1. Историческая ретроспектива
16 июля 1461 года рабштынский староста Анджей Тенчинский (польск. Andrzej Tęczyński) пришёл к краковскому оружейнику Клеменсу (польск. Klemens), чтобы забрать доспехи, ремонт которых должен был выполнить оружейник. Тенчинскому не понравилось качество работы ремесленника, и поэтому староста решил заплатить ему намного меньше оговоренной суммы в 2 злотых (согласно одним источникам он заплатил 18 грошей[2], согласно другим — 10[3]; в то время 1 злотый равнялся примерно 30 грошам[4]). Оружейник начал протестовать, за что в своём же доме получил от Анджея пощёчину[4]. После чего староста отправился в ратушу, где подал на ремесленника жалобу. За Клеменсом послали, и Тенчинский, выходя из ратуши, с ним столкнулся. Согласно Яну Длугошу, ремесленник в тот момент крикнул шляхтичу: Ты меня побил и дал мне позорную пощёчину в моём собственном доме, но больше уже бить меня не будешь[4]. Тенчинский, услышав это, снова набросился на оружейника. И на этот раз избил его настолько сильно, что горожанина отнесли домой. Свидетелями этого происшествия были члены магистрата Миколай Кридлар (польск. Mikołaj Kridlar) и Вальтер Кеслинг (польск. Walter Kesling). Весть о случившемся быстро разнеслась по Кракову.

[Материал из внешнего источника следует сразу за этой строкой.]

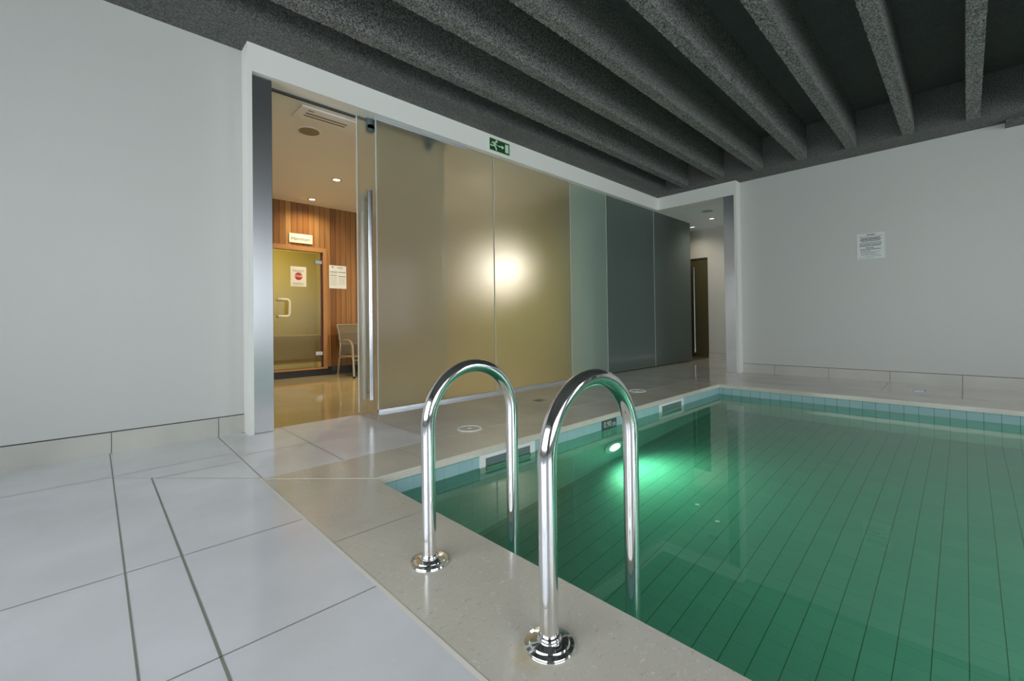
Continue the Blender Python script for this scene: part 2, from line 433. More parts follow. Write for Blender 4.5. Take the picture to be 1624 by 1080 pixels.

Магистрат города, стараясь помешать беспорядкам, закрыл ворота города и подал жалобу королеве Эльжбете Австрийской. Та приказала сохранять порядок и пригрозила штрафом в 80 000 гривен (польск. Grzywna krakowska) тому, кто этот приказ бы нарушил[4] (одна краковская гривна весила в то время 197,68 — 205,5 гр., из неё можно было отчеканить 48 пражских грошей[5]). Король Казимир IV, отсутствовавший в городе из-за Тринадцатилетней войны, вернувшись, должен был решить дело. Однако беспорядки всё-таки начались, и толпа вышла на улицы города. Анджей Тенчинский забаррикадировался в собственном доме на улице Братской. Но позже он пришёл к выводу, что это не слишком надёжное убежище, и поэтому решил укрыться вместе с сыном, Спытком Мельштынским, и несколькими друзьями в костёле францисканцев[6] (ныне Костёл св. Франциска Ассизского). Однако именно там его и убили, а его тело выволокли на улицу и надругались — ему опалили усы и бороду, проволокли по канаве и бросили на три дня возле ратуши[2].

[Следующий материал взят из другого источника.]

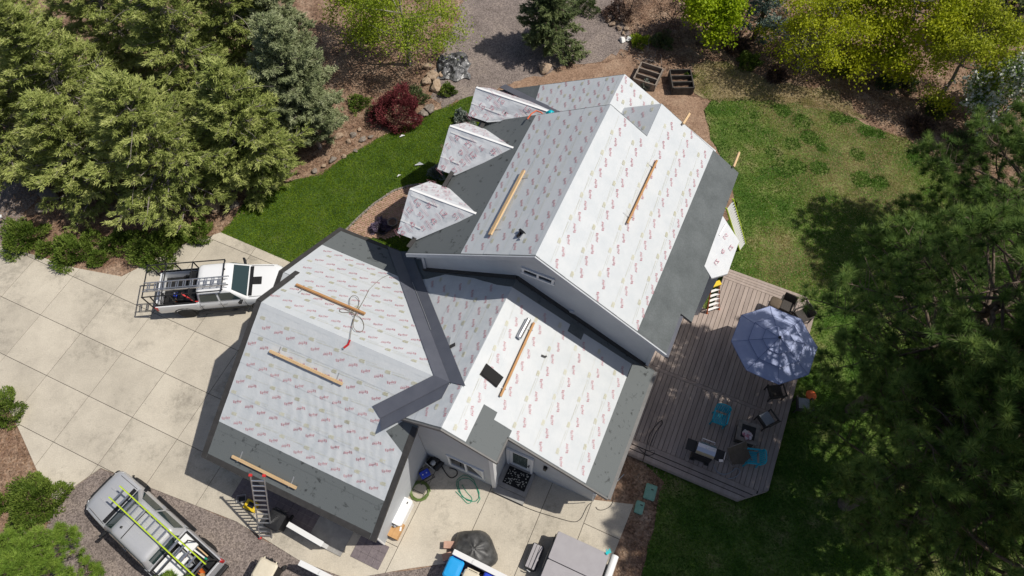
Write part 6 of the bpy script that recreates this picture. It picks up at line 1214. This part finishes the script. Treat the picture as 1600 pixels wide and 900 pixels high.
shrub('small blue-green plant in the tilted raised bed',1009,133,.25,.35,'grey',nl=700,S=.09,W=.05,name='garden_plant')
shrub('green plant in the top compartment of the square raised bed',1076,119,.3,.3,'yew',nl=900,S=.09,W=.05,name='garden_plant')
for k,(x,y,r_) in enumerate(((590,175,.5),(560,160,.55),(650,150,.6),(700,140,.4))): shrub(('low dark green ground shrub left of the red bush','brown-green ground shrub under the birch','green ground shrub between birch and boulders','small green tuft at the gravel edge')[k],x,y,r_,.35,('spruce','yew','spruce','yew')[k],nl=1800,S=.1,W=.05)
for k,(x,y) in enumerate(((1385,128),(1420,130))): shrub(('dark green low shrub in the leaf litter under the dense golden tree','second low shrub in the leaf litter, nearer the right')[k],x,y,.5,.45,'spruce',nl=2000,S=.1,W=.05)
for k,(lab,x,y,r_,mt) in enumerate((('low green undergrowth at the top edge between gravel and lime tree',915,8,.8,'spruce'),('brown-green undergrowth at the top edge above the white rocks',965,18,.8,'brown'),('dark undergrowth left of the lime tree trunk',1035,62,.6,'spruce'),('brown scrub between the lime tree and the blue spruce',1150,70,.7,'brown'),('green weeds beside the dry verge under the blue spruce',1170,95,.55,'yew'),('brown scrub below the forked golden tree',1215,115,.5,'brown'),('olive scrub between the golden trunks',1315,100,.8,'gold2'),('green scrub right of the two low shrubs',1465,165,.7,'yew'),('brown scrub below the olive-gold tree',1440,195,.6,'brown'),('dark scrub between blossom tree and back lawn',1510,225,.8,'spruce'),('olive undergrowth at the top right edge',1530,75,1.0,'gold2'),('brown scrub at the far upper right',1590,95,.8,'brown'))): shrub(lab,x,y,r_,.5,mt,nl=2400,S=.12,W=.05)
# fallen bare branches behind the raised beds
bt=thing('dead_branches','tangle of bare grey branches on the ground behind the raised beds','branches',G(1015,92,0)); acc=[[],[],0]
for i in range(16):
    az=rng.uniform(0,6.28); p=np.array([rng.normal(0,.7),rng.normal(0,.5),.08]); add_tube(acc,wander(p,unit(np.array([math.cos(az),math.sin(az),.15])),7,rng.uniform(.08,.2),.28),.022,.006,4)
o=npmesh('branch',np.concatenate(acc[0]),np.concatenate(acc[1]),M['barkgrey'],bt); o['kind']='stuff'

Оружейник Клеменс смог сбежать из Кракова во Вроцлав (откуда его выпроводил городской совет), затем осел в Жагане, где впоследствии и умер. Так же поступил член краковского городского совета Миколай Кридлар (спрятался в замке в Мельштыне (польск. Melsztyn)). Король Казимир узнал о беспорядках уже 20 августа, находясь в тот момент на Поморье. Шляхта в лагере короля взбунтовалась, желая немедленно вернуться в Краков, чтобы отомстить горожанам (Тенчинский сам был участником Тринадцатилетней войны и сыграл большую роль в выкупе у крестоносцев Мальборка)[7]. Королю удалось успокоить шляхту, пообещав учинить справедливый суд по возвращении.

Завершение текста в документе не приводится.